▶ Task to complete
Transcribe only part of the material below: the lines from the one containing "The Blender Python" through the one containing "M['cord'], name_parent, True)", inclusive, exactly as written.

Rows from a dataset
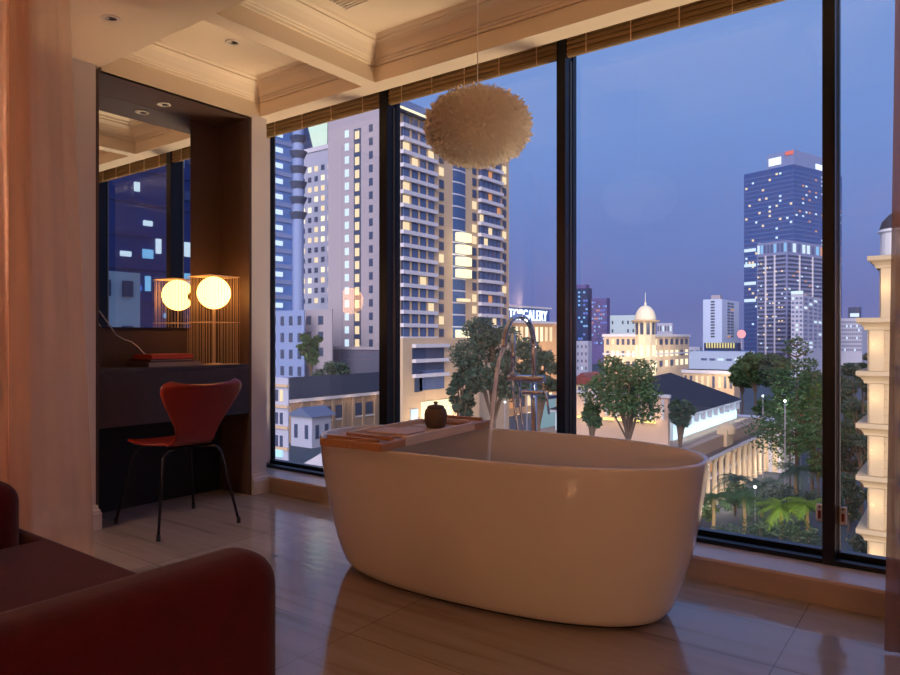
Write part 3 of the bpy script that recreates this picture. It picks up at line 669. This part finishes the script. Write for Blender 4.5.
# skyline of the third window -----------------------------------------
b = B('skyscraper', 'small blue glass skyscraper just right of the second mullion', 588, 700, 573, 592, 288, c_dark)
b.f(-b.wl, 0, b.hz(345), b.hz(290), 6, 13, .8, .45, picker(31, .3, (w_cyan, w_bl), None, 0)); box('crown', c_purple, -b.wl, -3, 2, b.wr, b.h, b.h+4, b.root)
b = B('skyscraper', 'violet tower beside the small blue skyscraper', 607, 690, 591.5, 610, 298, c_purple)
b.f(-b.wl, 0, b.hz(345), b.hz(300), 7, 11, .7, .4, picker(32, .4, (w_cyan, w_orng, w_bl), w_dk, .5))
b = B('white_house', 'plain white block low behind the second mullion', 588, 380, 572, 592, 341, c_white)
b.f(-b.wl, 0, b.hz(372), b.hz(343), 4, 4, .3, .4, picker(33, .1, (w_cold,), w_dk))
b = B('red_roof_house', 'low house with a dark red roof beside the second mullion', 596, 230, 570, 604, 385, c_cream)
MB().prism([(-b.wl-1, b.h), (1, b.h), (-b.wl/2, b.h+4)], 'y', -1, b.wr+4).build('roof', c_rroof, b.root); b.f(-b.wl, 0, b.h-4, b.h, 4, 1, .4, .6, lambda i, j: w_dk)
b = B('white_house', 'pale office block behind the left wing of the domed building', 636, 420, 610, 638, 315, bm_('cool_white', (186, 204, 212)))
b.f(-b.wl, 0, b.hz(335), b.hz(318), 5, 2, .3, .4, picker(34, .0, (w_cold,), w_dk, .6))
b = B('office_block', 'small lit office block on the right behind the dome', 672, 400, 657, 673, 323, c_white); b.f(-b.wl, 0, b.hz(333), b.hz(324), 6, 1, .5, .6, picker(35, .5, (w_warm, w_cold), w_dk))
# domed building
b = B('domed_building', 'floodlit cream building with a corner dome and spire', 648, 255, 604, 689, 334, bm_('dome_wall', (206, 180, 152)))
D = b.d
box('cornice', c_slab, -b.wl-.6, .6, -.6, b.wr+.6, b.h-1.0, b.h, b.root)
box('cornice', c_slab, -b.wl-.4, .4, -.4, b.wr+.4, b.h-7.9, b.h-7.3, b.root)
b.f(-b.wl+.5, -4.5, b.hz(347), b.hz(337), 6, 1, .5, .6, picker(41, .2, (w_warm,), w_dk)); b.f(-b.wl+.5, -4.5, b.hz(370), b.hz(349), 6, 2, .5, .6, picker(42, .45, (w_pale,), w_dk))
b.s_(4.5, b.wr-.5, b.hz(347), b.hz(337), 7, 1, .5, .6, picker(43, .2, (w_warm,), w_dk)); b.s_(4.5, b.wr-.5, b.hz(370), b.hz(349), 7, 2, .5, .6, picker(44, .45, (w_pale,), w_dk))
MB().lathe([(3.7, 0), (3.7, b.h+4.8)], (-1.6, 1.6, 0), 10).build('corner_tower', c_cream, b.root)
MB().lathe([(4.2, b.h+4.4), (5.2, b.h+4.7), (5.2, b.h+5.1), (4.1, b.h+5.2)], (-1.6, 1.6, 0), 32).build('tower_cornice', c_beige, b.root)
for k in range(10):
    a = (k+.5)*2*PI/10; M = Matrix.Translation((-1.6+3.55*math.cos(a), 1.6+3.55*math.sin(a), b.h-.2)) @ Matrix.Rotation(a+PI/2, 4, 'Z'); window(b.root, M, 1.2, 4.4, w_dk)
    for zz in (-8, -15): window(b.root, Matrix.Translation((0, 0, zz)) @ M, 1.2, 4.0, w_pale)
MB().lathe([(3.9*math.cos(q), b.h+5.1+5.6*math.sin(q)) for q in [k*PI/2/12 for k in range(12)]]+[(.4, b.h+10.7), (.4, b.h+11.6), (.12, b.h+12), (.1, b.h+15.5)], (-1.6, 1.6, 0), 28).build('dome', bm_('dome_cream', (236, 224, 198)), b.root, smooth=True)
kx, ky = b.K.x, b.K.y
for q, e in (((-14, -9), 2000), ((-2, -12), 2600), ((9, 7), 2200), ((9, 22), 2000)): light('POINT', 'floodlight', (kx+q[0], ky+q[1], GZ+b.h-9), e*1.5, (1, .82, .58), .5)
light('POINT', 'floodlight', (kx+8, ky-9, GZ+b.h+4), 1500, (1, .9, .72), .5)
# tall white slab and the low roofs
b = B('apartment_tower', 'white slab tower with two dark window stripes, standing alone on the skyline', 722, 480, 703, 739, 299, bm_('slab_white', (182, 196, 226)))
b.f(b.fx(710.5), b.fx(715), b.hz(338), b.hz(300), 1, 13, .9, .55, lambda i, j: w_dk); b.s_(b.sy(727), b.sy(734), b.hz(338), b.hz(301), 2, 12, .8, .55, picker(45, .05, (w_orng,), w_dk))
box('roof_plant', c_grey, -8, -2, 2, 8, b.h, b.h+3, b.root)
b = B('low_block', 'low dark block with a row of yellow lights under its roof', 737, 430, 704, 741, 343, c_dark)
b.f(-b.wl+1, -1, b.hz(349), b.hz(342), 11, 1, .45, .75, lambda i, j: lit_y)if False else None
lit_y = lit('lit_yellow', (235, 215, 120), 1.1)
b.f(-b.wl+1, -1, b.hz(349), b.hz(342), 11, 1, .45, .75, lambda i, j: lit_y, .3)
b = B('low_block', 'long pale blue block in front of the yellow lit roof', 745, 390, 689, 755, 352, bm_('pale_blue_wall', (170, 186, 214))); b.f(b.fx(700), b.fx(742), b.hz(366), b.hz(354), 5, 1, .7, .2, picker(46, .5, (w_cold,), w_dk2))
b = B('low_block', 'flat roofed white block left of the white slab tower', 700, 450, 668, 702, 347, c_white); b.f(-b.wl, 0, b.hz(356), b.hz(348), 6, 1, .5, .4, picker(47, .4, (w_warm, w_cold), w_dk))
sg = empty('round_sign', P(741.5, 380, Z(334, 380)), A, 'round pink lit sign on a pole between the towers', 'sign'); MB().tube([(0, -.2, 0), (0, .2, 0)], 2.3, 24).build('disc', lit('pink_sign', (255, 150, 160), 1.3), sg); MB().tube([(0, 0, -8), (0, 0, -3)], .4, 8).build('pole', c_grey, sg)
# big tower pair
b = B('skyscraper', 'tallest dark blue skyscraper with a bright sign band at its top', 794, 640, 744, 842, 164, bm_('tall_glass', (64, 86, 142), .3), yaw=-.33)
for k in range(44):
    zz = b.h-6-k*4.2; MB().box(-b.wl-.2, .2, -.2, 0, zz, zz+.8).box(0, .2, 0, b.wr, zz, zz+.8).build('floor_band', bm_('band', (92, 116, 170)) if k == 0 else bpy.data.materials['band'], b.root)
b.f(-b.wl+1, -1, b.h-150, b.h-4, 14, 34, .6, .45, picker(51, .13, (w_cold, w_warm), None, 0), .3); b.s_(1, b.wr-1, b.h-110, b.h-4, 15, 26, .5, .4, picker(52, .15, (w_cold, w_orng), None, 0), .3)
x0, x1 = b.fx(766), 0
box('crown', bm_('crown_grey', (120, 134, 176)), x0, -1, 2, b.wr*.9, b.h, b.h+14, b.root)
box('crown_sign', lit('crown_cold', (225, 240, 255), 1.6), x0+2, b.fx(780), 1.2, 1.8, b.h+3, b.h+10, b.root); box('crown_sign', lit('crown_red', (235, 96, 80), 1.0), -9, -1.5, 1.2, 1.8, b.h+10, b.h+13.5, b.root)
box('crown_sign', bpy.data.materials['crown_cold'], -.9, -.4, b.wr*.45, b.wr*.85, b.h+1, b.h+6, b.root)
for zz in (b.hz(247), b.hz(263), b.hz(282), b.hz(300)): box('lit_strip', w_cold, -b.wl+.5, b.fx(756), -.5, -.2, zz, zz+3, b.root)
b = B('skyscraper', 'grey ribbed tower with a bright top in front of the tallest skyscraper', 787, 500, 757, 841, 240, bm_('ribbed_grey', (124, 132, 170)), yaw=-.33)
for k in range(26):
    zz = b.h-12-k*3.1; MB().box(-b.wl+1, -1, -.3, 0, zz, zz+1.5).box(0, .3, 1, b.wr-1, zz, zz+1.5).build('window_band', w_dk, b.root)
for px in (766, 775): box('rib', c_slab, b.fx(px)-.5, b.fx(px)+.5, -.9, 0, 0, b.h-10, b.root)
for px in (799, 812, 826): box('rib', c_slab, 0, .9, b.sy(px)-.5, b.sy(px)+.5, 0, b.h-10, b.root)
b.f(-b.wl, 0, b.h-9, b.h-1, 9, 1, .7, .8, picker(53, .7, (w_cold, w_cyan), w_dk2)); b.s_(0, b.wr, b.h-9, b.h-1, 12, 1, .6, .8, picker(54, .6, (w_cyan, w_cold, w_orng), w_dk2))
b.f(-b.wl, 0, b.h-80, b.h-14, 10, 20, .5, .3, picker(55, .2, (w_cold, w_warm), None, 0), .4); b.s_(0, b.wr, b.h-80, b.h-14, 14, 20, .4, .3, picker(56, .16, (w_cold, w_orng), None, 0), .4)
b = B('office_block', 'pale stepped block with a lit top at the foot of the ribbed tower', 803, 420, 791, 830, 294, c_white)
b.f(-b.wl, 0, b.hz(350), b.hz(296), 3, 12, .6, .5, picker(57, .12, (w_cold,), w_dk2)); b.s_(0, b.wr, b.hz(350), b.hz(296), 6, 12, .6, .5, picker(58, .12, (w_cold,), w_dk2)); box('roof_sign', w_cold, -b.wl, 0, -.3, .4, b.h, b.h+2, b.root)
# distance at the fourth window
b = B('skyscraper', 'far pale gridded tower with a lit sign seen right of the third mullion', 862, 560, 838, 869, 318, c_white)
b.f(-b.wl, 0, b.hz(352), b.hz(320), 12, 8, .6, .6, picker(61, .1, (w_cold,), w_dk2)); box('roof_plant', c_dark, b.fx(848), b.fx(860), 1, 9, b.h, b.h+9, b.root); box('roof_sign', w_cold, b.fx(850), b.fx(859), .5, .9, b.h+1, b.h+4, b.root)

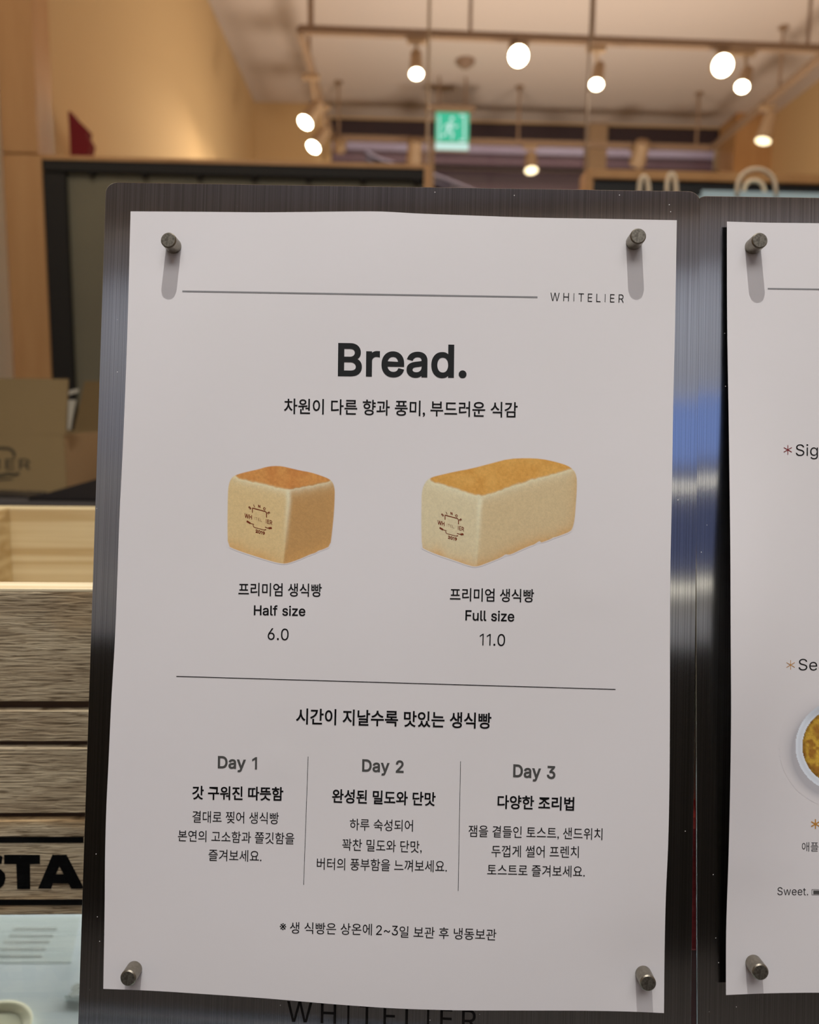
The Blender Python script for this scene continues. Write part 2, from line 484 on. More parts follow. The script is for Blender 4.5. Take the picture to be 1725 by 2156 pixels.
def handle(name_parent, feet, apex, Y, r=0.0055):
    (xa_, ya_), (xb_, yb_) = feet
    pts = []
    n = 18
    for i in range(n + 1):
        t = i / n
        a = PI * t
        cx = (xa_ + xb_) / 2; hw = (xb_ - xa_) / 2
        px = cx - hw * math.cos(a) * (1.0 if True else 1)
        base = ya_ + (yb_ - ya_) * t
        py = base - (base - apex) * (math.sin(a) ** 0.62)
        pts.append(hy(px, py, Y))
    MB().tube(pts, r, 8).build('handle', M['cord'], name_parent, True)

def bag(label, pxa, pxb, pytop, Y, hs, base_z, mm='bag', r=.0055):
    A, B = hy(pxa, pytop, Y), hy(pxb, pytop, Y)
    t = thing('paper_bag', label, 'bag', ((A.x + B.x) / 2, Y, base_z), 'paper carrier bags on the far shelf')
    d = .09
    z1 = (A.z + B.z) / 2
    x0_, x1_ = A.x, B.x
    th_ = .0012
    MB().box((x0_, Y, base_z), (x1_, Y + th_, z1)).build('front_panel', M[mm], t)
    MB().box((x0_, Y + d, base_z), (x1_, Y + d + th_, z1)).build('rear_panel', M[mm], t)
    for X in (x0_, x1_ - th_):
        MB().add([(X, Y, base_z), (X, Y + d, base_z), (X, Y + d, z1), (X + (.02 if X == x0_ else -.02), Y + d / 2, z1), (X, Y, z1)], [(0, 1, 2, 3, 4)]).build('gusset', M[mm], t)
    MB().box((x0_, Y, base_z), (x1_, Y + d, base_z + .002)).build('bottom', M[mm], t)
    for feet, ap, dy in hs: handle(t, feet, ap, Y + dy, r)
shz = 1.62
YB = 2.1
MB_sh = thing('display_shelf', 'wooden display shelf carrying the paper bags', 'shelf', (1.0, YB, 0))
MB().box((hy(1240, 500, YB).x, YB - .05, shz - .03), (2.0, YB + .25, shz), .002).build('board', M['oak'], MB_sh)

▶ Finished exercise
The Blender Python script for this scene continues. Write part 2, from line 484 on. More parts follow. The script is for Blender 4.5. Take the picture to be 1725 by 2156 pixels.
def handle(name_parent, feet, apex, Y, r=0.0055):
    (xa_, ya_), (xb_, yb_) = feet
    pts = []
    n = 18
    for i in range(n + 1):
        t = i / n
        a = PI * t
        cx = (xa_ + xb_) / 2; hw = (xb_ - xa_) / 2
        px = cx - hw * math.cos(a) * (1.0 if True else 1)
        base = ya_ + (yb_ - ya_) * t
        py = base - (base - apex) * (math.sin(a) ** 0.62)
        pts.append(hy(px, py, Y))
    MB().tube(pts, r, 8).build('handle', M['cord'], name_parent, True)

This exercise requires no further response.